Liquefied Natural Gas (LNG)

  • Encana operates the Cavalier small-scale LNG facility near Strathmore. The facility has been in operation since 2013 and supplies up to 6 500 gallons per day of LNG to the transportation sector, including rail.
  • Ferus operates a small-scale LNG facility in Elmworth, near Grand Prairie. The Elmworth facility will have a capacity of 150 000 gallons per day after an expansion, which is expected to be completed by the end of 2019. Ferus produces LNG for the transportation sector, hydrocarbon drilling, mining, and for power generation in Whitehorse, Yukon and Inuvik, Northwest Territories.

Electricity

  • In 2018, Alberta’s net interprovincial and international electricity inflows were 2.9 TW.h. Alberta trades electricity with B.C., Saskatchewan, and Montana.
  • Alberta has approximately 26 000 km of transmission lines and more than 200 000 km of distribution lines with 235 generating stations. The main transmission companies serving the province include AltaLink, ATCO, ENMAX, and EPCOR.
  • The Alberta Energy System Operator (AESO) operates the Alberta electricity system and the AUC regulates privately-owned and certain municipally-owned utility providers.
  • There are more than 200 Alberta electricity market participants registered with the AESO.
  • The Alberta’s Micro-Generation Regulation allows Alberta residents to generate electricity from renewable or alternative energy sources and sell the surplus to the Alberta grid in exchange for energy credits, with a limit of 5 MW of installed capacity. As of February 2019, microgeneration accounts for 44 MW of capacity across more than 3 000 sites, with solar accounting for approximately 90% of the capacity.
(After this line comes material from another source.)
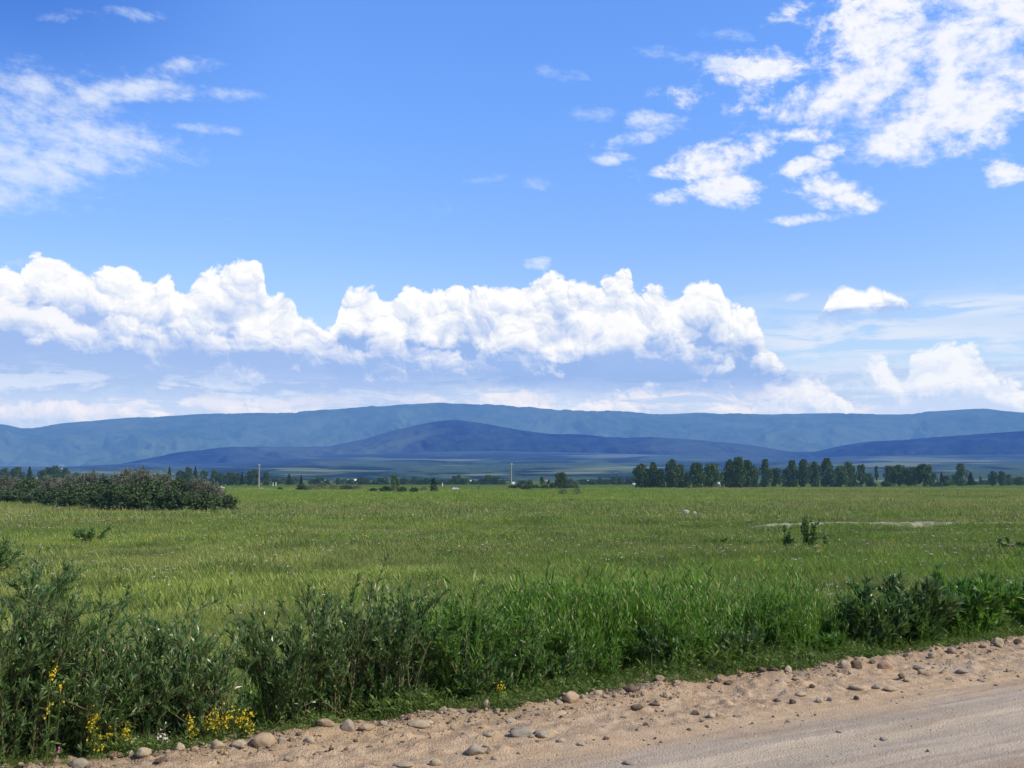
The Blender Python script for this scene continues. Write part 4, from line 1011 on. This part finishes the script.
# the row of trees on the right: px, top, base, width, kind, material
ROW = [(641, 465, 488.6, 15, 'column', 'dark'), (653, 464, 488.6, 12, 'column', 'dark'), (661, 470, 488.7, 9, 'column', 'dark'), (672, 461, 488.7, 13, 'column', 'dark'), (680, 466, 488.6, 11, 'column', 'mid'),
       (687, 473, 488.4, 8, 'round', 'dark'), (697, 464, 488.7, 14, 'round', 'dark'), (712, 465, 488.6, 17, 'round', 'mid'), (723, 472, 488.0, 7, 'sparse', 'mid'), (730, 461, 488.5, 11, 'column', 'dark'),
       (739, 459, 488.5, 15, 'column', 'dark'), (748, 462, 488.3, 13, 'column', 'dark'), (755, 468, 488.2, 9, 'column', 'dark'), (766, 461, 487.2, 11, 'column', 'dark'), (776, 469, 487.1, 12, 'round', 'dark'),
       (785, 471, 487.0, 9, 'sparse', 'mid'), (793, 462, 487.0, 13, 'column', 'dark'), (804, 461, 487.0, 12, 'column', 'dark'), (815, 463, 486.9, 12, 'column', 'dark'), (828, 460, 486.8, 15, 'column', 'dark'),
       (841, 467, 486.8, 14, 'round', 'mid'), (849, 463, 486.7, 10, 'column', 'mid'), (855, 467, 486.7, 8, 'sparse', 'mid'), (862, 465, 486.6, 11, 'sparse', 'mid'), (869, 474, 486.6, 9, 'round', 'mid'),
       (891, 467, 486.5, 15, 'round', 'dark'), (900, 466, 486.5, 14, 'round', 'dark'), (908, 469, 486.6, 12, 'round', 'dark'), (915, 468, 486.6, 12, 'round', 'dark'), (924, 465, 487.4, 16, 'fork', 'dark')]
def size_word(w, h):
    a = 'tall' if h > 24 else ('medium' if h > 19 else 'short')
    b = 'broad' if w >= 14 else ('narrow' if w <= 9 else 'full')
    return a, b
for i, (px, top, base, w, kind, mt) in enumerate(ROW):
    a, b = size_word(w, base-top)
    tree(px, top, base, w, kind, mt, 0.08 if kind == 'column' else (0.16 if kind != 'fork' else .22), 'pale' if kind == 'sparse' else 'grey',
         '%s %s-crowned %s, %s from the left in the long tree row' % (a, b, {'column': 'dark poplar', 'round': 'rounded tree', 'sparse': 'thin see-through tree', 'fork': 'forked tree'}[kind], nth(i)), 'row of trees across the meadow',
         name='poplar_tree' if kind == 'column' else 'broadleaf_tree', wf=1.27)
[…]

Energy Consumption and Greenhouse Gas (GHG) Emissions

Total Energy Consumption

  • End-use demand in Alberta was 3 805 petajoules (PJ) in 2017. The largest sector for energy demand was industrial at 75% of total demand, followed by transportation at 11%, commercial at 9%, and residential at 6% (Figure 6). Alberta’s total energy demand was the largest in Canada, and the largest on a per capita basis.
  • Natural gas was the largest fuel type consumed in Alberta, accounting for 2 125 PJ, or 56% of consumption in 2017. RPPs and electricity accounted for 1 319 PJ (35%) and 285 PJ (7%), respectively (Figure 7).
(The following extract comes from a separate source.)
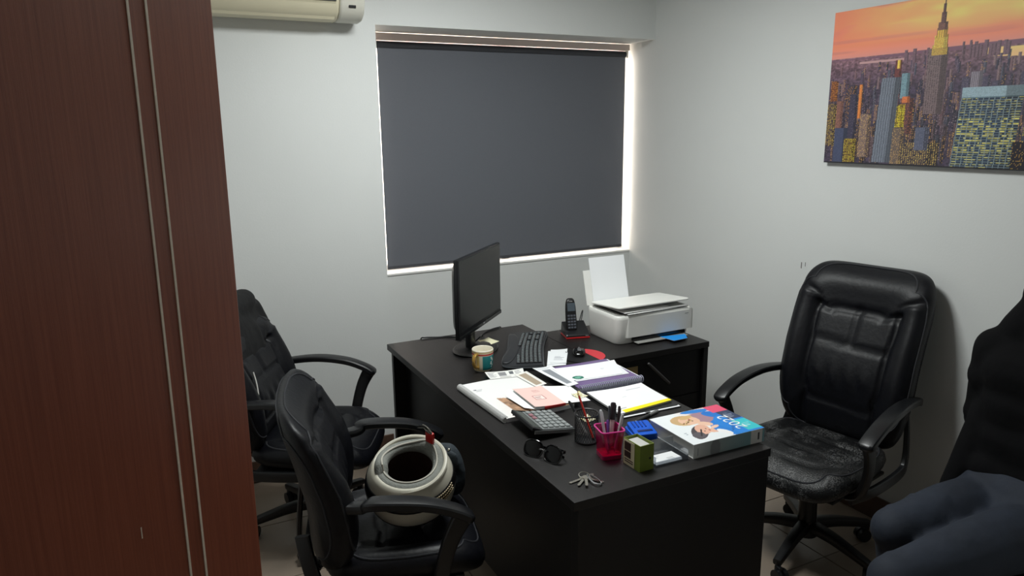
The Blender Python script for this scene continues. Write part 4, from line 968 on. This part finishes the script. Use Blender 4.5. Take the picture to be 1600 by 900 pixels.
# ================================================================ JACKET ON THE LEFT CHAIR
jc = thing('jacket', 'black jacket hung over the back of the chair by the left wall', 'jacket', (-2.26,-.57,0), R(-28))
m_jack = mat('black_cloth', (8,8,10), .85, var=.2, vs=25, bump=.5, bs=18)
rc = .22
def jb(h, y, f): return Vector((-.215+f*math.cos(rc)-h*math.sin(rc), y, .345+h*math.cos(rc)+f*math.sin(rc)))
b = B()
b.slab(.60,.50,.17,lambda u,v: .007*math.sin(4*u+3*v)+.005*math.sin(7*v-3*u), lambda u,v: .008*math.sin(5*u), lambda x,y,z: jb(.44+y,x,z+.0), n=20, e=4)
b.capsule(jb(.66,-.16,.02), jb(.67,.18,.03), .055,.06)
b.capsule(jb(.62,.24,.02), jb(.40,.315,.03), .06,.055); b.capsule(jb(.40,.315,.03), jb(.24,.33,.02), .055,.045); b.capsule(jb(.58,-.22,.05), jb(.2,-.25,.06), .06,.05)
b.capsule(jb(.55,.1,.05), jb(.25,.16,.07), .05,.03)
fused('shell', b, m_jack, jc, .011, 8)
b = B(); b.tube(smooth_path([jb(.42,-.15,.13),jb(.37,-.165,.135),jb(.32,-.185,.135),jb(.27,-.21,.13),jb(.20,-.23,.12)],6), .003, 6)
obj('drawstring', b, mat('white_cord', (214,212,206), .7), jc)

# ================================================================ HELMET AND POUCH
hm = thing('motorcycle_helmet', 'grey and cream motorcycle helmet lying upside down on the visitor chair', 'helmet', (-2.135,-1.550,.628), 0)
hm.rotation_euler = (R(20), R(-7), 0)
m_shell = mat('cream_shell', (206,202,186), .3, var=.03, coat=.3); m_hblk = mat('black_band', (16,16,17), .35)
def er(z): return .148*math.sqrt(max(0,1-(z/.142)**2))
SX, SY = 1.0, .95
obj('shell', B().rings([[Vector((SX*r_*math.cos(t),SY*r_*math.sin(t),z)) for t in np.linspace(0,2*PI,44,endpoint=False)] for r_,z in [(.002,-.142)]+[(er(z),z) for z in np.linspace(-.140,.085,22)]+[(er(.085)-.012,.088),(er(.085)-.014,.05),(.10,-.05)]],caps=False), m_shell, hm, sharp=180)
for z0_,z1_ in ((.012,.048),(-.075,-.060)):
    obj('dark_band', B().lathe([(er(z)+.0016,z) for z in np.linspace(z0_,z1_,6)],44,sx=SX,sy=SY).rings([]) if False else B().rings([[Vector((SX*(er(z)+o_)*math.cos(t),SY*(er(z)+o_)*math.sin(t),z)) for t in np.linspace(0,2*PI,44,endpoint=False)] for z,o_ in [(z0_,-.002)]+[(z,.0016) for z in np.linspace(z0_,z1_,6)]+[(z1_,-.002)]],caps=False), m_hblk, hm, sharp=180)
# dotted print on the band
b = B()
for k in range(14):
    a = R(272+k*3.4)
    for j in range(3):
        z = .018+j*.011; r_ = er(z)+.0018; b.box((SX*r_*math.cos(a),SY*r_*math.sin(a),z),(.003,.005,.005),rz=a)
o = obj('band_print', b, mat('tan_print', (190,170,130), .5), hm, smooth=False); o['kind'] = 'stuff'
obj('rim_trim', B().tube([(SX*(er(.085)-.002)*math.cos(t),SY*(er(.085)-.002)*math.sin(t),.086+.012*math.cos(t-R(20))) for t in np.linspace(0,2*PI,48,endpoint=False)], .007, 8, True), m_shell, hm)
m_pad = mat('grey_padding', (134,136,130), .85, var=.08, vs=60, bump=.3, bs=200)
def padz(t): return .092+.030*math.exp(-((t-R(20))/.55)**2)+.022*math.exp(-((t-R(170))/.7)**2)
ts = [(-PI+2*PI*k/56) for k in range(56)]
b = B(); rings_ = []
for t in ts:
    c_ = Vector((math.cos(t),math.sin(t)*.95,0)); ring = []
    hgt = padz(t)
    for k in range(10):
        q = 2*PI*k/10; ring.append(c_*(.096+.022*math.cos(q)-.006*(hgt-.092)/.03)+Vector((0,0,.055+(hgt-.055)*.5+(hgt-.055)*.5*math.sin(q)+.0)))
    rings_.append(ring)
obj('neck_roll', b.rings(rings_,closed=True), m_pad, hm, sharp=180)
obj('piping', B().tube([(math.cos(t)*.088,math.sin(t)*.95*.088,padz(t)+.0005) for t in ts], .0028, 6, True), mat('light_piping', (196,192,180), .7), hm)
obj('liner', B().rings([[Vector((r_*math.cos(t),.95*r_*math.sin(t),z)) for t in np.linspace(0,2*PI,36,endpoint=False)] for r_,z in ((.088,.085),(.092,.06),(.10,.02),(.095,-.03),(.075,-.075),(.04,-.1),(.005,-.108))],caps=False), mat('brown_liner', (58,36,28), .9, var=.2, vs=30), hm, sharp=180)
Ms_ = Matrix.Rotation(R(28),4,'Z') @ Matrix.Translation((-.012,0,0))
P = [Ms_@p for p in smooth_path([(.094,-.012,.10),(.098,-.014,.128),(.096,-.012,.160),(.088,-.006,.188),(.070,.01,.198)],5)]
st = obj('chin_strap', B().sweep(P,.024,.004,up=Ms_.to_3x3()@Vector((1,0,.2))), m_hblk, hm)
obj('red_tab', B().box((.099,-.013,.142),(.012,.032,.046),M=Ms_,bev=.004), mat('red_tab', (196,34,30), .4), hm)
for z_ in (.174,.190): obj('buckle', B().tube([Ms_@Vector((.094+.003*math.cos(t)-(z_-.174)*.5,-.010+.018*math.cos(t),z_+.007*math.sin(t))) for t in np.linspace(0,2*PI,16,endpoint=False)], .0022, 6, True), m_steel, hm)
a = R(-62); dz_ = -.035; rp = er(dz_)
Mp = Matrix.Translation((SX*rp*math.cos(a),SY*rp*math.sin(a),dz_)) @ Vector((math.cos(a),math.sin(a),-.25)).to_track_quat('Z','Y').to_matrix().to_4x4()
obj('visor_pivot', B().lathe([(.001,.012),(.017,.012),(.019,.008),(.019,-.006)],24,M=Mp), m_hblk, hm)
obj('pivot_ring', B().tube([Mp@Vector((.0195*math.cos(t),.0195*math.sin(t),.006)) for t in np.linspace(0,2*PI,24,endpoint=False)], .0022, 6, True), m_shell, hm)
po = thing('pouch', 'dark slate cloth pouch standing beside the helmet on the visitor chair', 'pouch', (-1.962,-1.415,.475), R(-42))
m_slate = mat('slate_cloth', (46,54,60), .8, var=.12, vs=40, bump=.35, bs=50)
obj('bag', B().slab(.15,.20,.075,lambda u,v:.006*math.sin(6*u+5*v),lambda u,v:.006*math.sin(5*u),lambda x,y,z: Vector((x*(1-.25*max(0,y)/.1),-z,.098+y)),n=22,e=3,k=3), m_slate, po, sharp=180)
obj('flap', B().slab(.125,.09,.018,None,None,lambda x,y,z: Vector((x,-.040-z-.0-.10*max(0,y)*-1,.150+y*.9)),n=16,e=4), m_slate, po, sharp=180)
obj('snap', B().ball((.03,-.035,.192),.006,(1,1,1),10,8), m_steel, po)

# ================================================================ SEATED PERSON
pe = thing('person', 'person in black jacket and blue jeans sitting at the right edge', 'person', (-.45,-2.55,0))
m_skin = mat('skin', (196,150,126), .5, var=.04, vs=40); m_jean = mat('blue_denim', (31,38,51), .8, var=.22, vs=7, bump=.5, bs=14)
m_coat = mat('black_coat', (4,4,6), .9, spec=.2, var=.2, vs=18, bump=.5, bs=14); m_hair = mat('dark_hair', (30,22,18), .6, var=.2, vs=60, stretch=(1,1,.2))
Lp = lambda x, y, z: Vector((x+.45, y+2.55, z))
hipR, hipL = Lp(-.53,-2.455,.575), Lp(-.57,-2.625,.575)
knR, knL = Lp(-.94,-2.435,.59), Lp(-1.15,-2.585,.58)
anR, anL = Lp(-.87,-2.43,.09), Lp(-1.09,-2.62,.09)
b = B(); b.capsule(hipR,hipL,.115); b.capsule(Lp(-.51,-2.47,.63),Lp(-.53,-2.63,.63),.105)
for h_, k_, a_ in ((hipR,knR,anR),(hipL,knL,anL)):
    m1 = h_.lerp(k_,.45)+Vector((0,0,.012)); b.capsule(h_,m1,.098,.086); b.capsule(m1,k_,.086,.066); b.ball(k_+Vector((-.008,0,.0)),.068)
    c1 = k_.lerp(a_,.35)+Vector((.018,0,0)); b.capsule(k_,c1,.062,.060); b.capsule(c1,a_+Vector((0,0,.02)),.060,.052)
    for q in (.2,.42,.62): p_ = h_.lerp(k_,q); b.capsule(p_+Vector((0,-.03,.078)),p_+Vector((-.05,.04,.070)),.012)
    b.capsule(k_+Vector((.05,-.03,.045)),k_+Vector((.02,.045,.045)),.012)
fused('jeans', b, m_jean, pe, .011, 5)
for a_ in (anR, anL):
    b = B(); b.capsule(a_+Vector((.03,0,-.045)),a_+Vector((-.17,0,-.052)),.042,.036); b.capsule(a_+Vector((0,0,.0)),a_+Vector((-.06,0,-.03)),.046,.04)
    fused('shoe', b, m_black, pe, .009, 4)
    obj('sole', B().prism([(a_.x+.05*math.cos(t) if math.cos(t)>0 else a_.x-.205+.0+.205*(1+math.cos(t)) , a_.y+.044*math.sin(t)) for t in np.linspace(0,2*PI,24,endpoint=False)],0,.014), m_black2, pe, smooth=False)
neck = Lp(-.46,-2.55,1.12); shR, shL = Lp(-.45,-2.385,1.055), Lp(-.45,-2.72,1.055)
elR, elL = Lp(-.41,-2.345,.80), Lp(-.41,-2.765,.80); wrR, wrL = Lp(-.42,-2.45,.74), Lp(-.43,-2.83,.57)
head = Lp(-.45,-2.55,1.36)
b = B(); b.capsule(Lp(-.46,-2.49,.70),Lp(-.47,-2.61,.70),.115); b.capsule(Lp(-.45,-2.48,.79),Lp(-.46,-2.62,.79),.122); b.capsule(Lp(-.45,-2.48,.90),Lp(-.45,-2.62,.90),.118); b.capsule(Lp(-.46,-2.46,1.0),Lp(-.46,-2.64,1.0),.105,.105)
b.capsule(Lp(-.44,-2.42,1.06),Lp(-.44,-2.68,1.06),.072); b.capsule(Lp(-.43,-2.47,1.10),Lp(-.43,-2.63,1.10),.065); b.capsule(Lp(-.41,-2.52,1.25),Lp(-.41,-2.58,1.25),.10); b.capsule(Lp(-.42,-2.44,1.12),Lp(-.41,-2.50,1.22),.075); b.capsule(Lp(-.42,-2.66,1.12),Lp(-.41,-2.60,1.22),.075); b.capsule(neck,Lp(-.47,-2.55,1.16),.075)
b.capsule(Lp(-.42,-2.44,.66),Lp(-.42,-2.66,.66),.122); b.capsule(Lp(-.52,-2.45,.69),Lp(-.50,-2.63,.69),.07)
for s_, e_, w_ in ((shR,elR,wrR),(shL,elL,wrL)):
    b.capsule(s_,e_,.072,.058); b.capsule(e_,w_,.057,.043); b.ball(s_.lerp(e_,.35)+Vector((-.02,.0,0)),.064)
    b.capsule(e_+Vector((-.03,.01,.03)),e_+Vector((.02,-.02,.05)),.04)
b.capsule(Lp(-.47,-2.40,.85),Lp(-.57,-2.36,.60),.06,.035)
fused('jacket', b, m_coat, pe, .011, 5)
hm_ = [Lp(-.54+.0,-2.55,.665)]
obj('hem_band', B().tube([Lp(-.44+.135*math.cos(t),-2.55+.205*math.sin(t),.668+.012*math.cos(t)) for t in np.linspace(0,2*PI,40,endpoint=False)], .018, 8, True), mat('ribbed_knit', (20,19,22), .9, bump=.3, bs=200), pe)
# one continuous body: head, neck, torso core, arms and hands, legs under the clothes
b = B(); b.ball(head,.088,(1.08,.86,1.22),20,14); b.capsule(head+Vector((-.03,0,-.075)),head+Vector((-.055,0,-.085)),.048,.036); b.capsule(Lp(-.465,-2.55,1.05),head+Vector((.012,0,-.06)),.054,.052)
b.capsule(head+Vector((-.092,0,.005)),head+Vector((-.112,0,-.030)),.009,.014); b.capsule(head+Vector((-.086,-.04,.026)),head+Vector((-.086,.04,.026)),.010)
b.capsule(head+Vector((-.094,-.018,-.060)),head+Vector((-.094,.018,-.060)),.008)
for s_ in (-1,1): b.ball(head+Vector((.008,s_*.078,-.008)),.03,(.75,.3,1.05),12,8)
b.capsule(Lp(-.45,-2.55,.62),Lp(-.46,-2.55,1.05),.065)
for s_, e_, w_, sg_ in ((shR,elR,wrR,1),(shL,elL,wrL,-1)):
    b.capsule(Lp(-.45,-2.55,1.04),s_,.06,.045); b.capsule(s_,e_,.045,.036); b.capsule(e_,w_,.034,.026)
    d = (w_-e_).normalized(); sd = Vector((-d.y,d.x,0)).normalized(); dn = Vector((0,0,-1)); pm = w_+d*.045+dn*.006
    b.capsule(w_,pm,.026,.028); b.capsule(w_+d*.04+sd*.022,w_+d*.075+sd*.03+dn*.004,.017,.014); b.capsule(w_+d*.04-sd*.022,w_+d*.075-sd*.03+dn*.004,.017,.014)
    for q,(off,ln) in enumerate(((-.032,.050),(-.011,.062),(.011,.058),(.032,.044))):
        p_ = w_+d*.078+sd*off; m_ = p_+d*ln*.6+dn*.006+sd*off*.1; e2 = m_+d*ln*.5+dn*.020; b.capsule(p_,m_,.0092,.0086); b.capsule(m_,e2,.0086,.0076)
    th = -sg_; p_ = w_+d*.02+sd*th*.026; m_ = p_+d*.03+sd*th*.022; b.capsule(p_,m_,.012,.0105); b.capsule(m_,m_+d*.028+sd*th*.004,.0105,.0088)
for h_, k_, a_ in ((hipR,knR,anR),(hipL,knL,anL)): b.capsule(Lp(-.45,-2.55,.62),h_,.08,.075); b.capsule(h_,k_,.07,.045); b.capsule(k_,a_,.044,.034)
fused('body', b, m_skin, pe, .0065, 3)
for s_ in (-1,1):
    e_ = obj('eye', B().ball(head+Vector((-.0775,s_*.032,.006)),.0125,(1,1,1),12,8), mat('eye_white',(232,230,226),.2) if s_<0 else MATS['eye_white'], pe)
    obj('iris', B().ball(head+Vector((-.0880,s_*.032,.006)),.0050,(.7,1,1),10,6), mat('iris_brown',(50,32,22),.2) if s_<0 else MATS['iris_brown'], e_)
obj('lips', B().capsule(head+Vector((-.1005,-.017,-.060)),head+Vector((-.1005,.017,-.060)),.0045), mat('lip_pink',(172,104,96),.5), pe)
b = B(); b.ball(head+Vector((.014,0,.030)),.094,(1.06,.92,1.14),20,14); b.capsule(head+Vector((.06,-.03,-.03)),head+Vector((.06,.03,-.03)),.05); b.capsule(head+Vector((-.055,-.045,.072)),head+Vector((-.055,.045,.075)),.026)
fused('hair', b, m_hair, pe, .009, 3)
Refined Petroleum Products

  • Alberta has a net surplus of RPPs and nearly all of the gasoline consumed in Alberta is produced within the province.
  • Alberta is the 3rd largest market in Canada for RPPs, after Ontario and Quebec. Total 2018 demand in Alberta for RPPs was 365 Mb/d, or 19% of Canadian RPP demand. Of Alberta’s total demand, an estimated 117 Mb/d was for motor gasoline and 144 Mb/d was for diesel.
  • Alberta’s per capita RPP consumption in 2018 was 5 005 litres (31 barrels) – 65% above the national average of 3 038 litres per capita.

Natural Gas

  • Alberta consumed an average of 6.17 Bcf/d of natural gas in 2018. Alberta's demand represented 55% of total Canadian demand for natural gas in 2018.
  • The largest consuming sector for natural gas was the industrial sector (including heavy oil and oil sands production), which consumed 5.4 Bcf/d in 2018. The residential and commercial sectors consumed 0.43 Bcf/d and 0.37 Bcf/d, respectively.

Electricity

  • In 2017, annual electricity consumption per capita in Alberta was 18.7 megawatt hours (MW.h). Alberta ranked 4th in Canada for per capita electricity consumption and consumed 28% more than the national average.
  • Alberta’s largest consuming sector for electricity in 2017 was industrial at 51.8 TW.h. The commercial and residential sectors consumed 17.2 TW.h and 10.3 TW.h, respectively. Alberta’s electricity demand has grown 22% since 2005.

GHG Emissions

  • Alberta’s GHG emissions in 2017 were 272.8 megatonnes (MT) of carbon dioxide equivalent (CO2e). Alberta’s emissions have increased 58% since 1990. Footnote 1
  • Alberta’s emissions per capita are the 2nd highest in Canada at 64.3 tonnes CO2e – more than three times the national average of 19.6 tonnes per capita.
  • The largest emitting sectors in Alberta are oil and gas production at 50% of emissions, electricity generation at 16%, and transportation at 11% (Figure 8).
  • Alberta’s GHG emissions from the oil and gas sector in 2017 were 137.1 MT CO2e. Of this total, 130.8 MT were attributable to production, processing, and transmission and 6.4 MT were attributable to petroleum refining and natural gas distribution.
  • Alberta’s electricity sector produces more GHG emissions than any other province because of its size and reliance on coal-fired generation. In 2017, Alberta’s power sector generated 44.3 MT CO2e emissions, or 60% of total Canadian GHG emissions from power generation.

More Information

Data Sources

Provincial & Territorial Energy Profiles aligns with CER’s latest Canada’s Energy Future 2019 datasets. Energy Future uses a variety of data sources, generally starting with Statistics Canada data as the foundation, and making adjustments depending on individual province/territory circumstances.  Adjustments are necessary to ensure consistency and comparability across provinces/territories.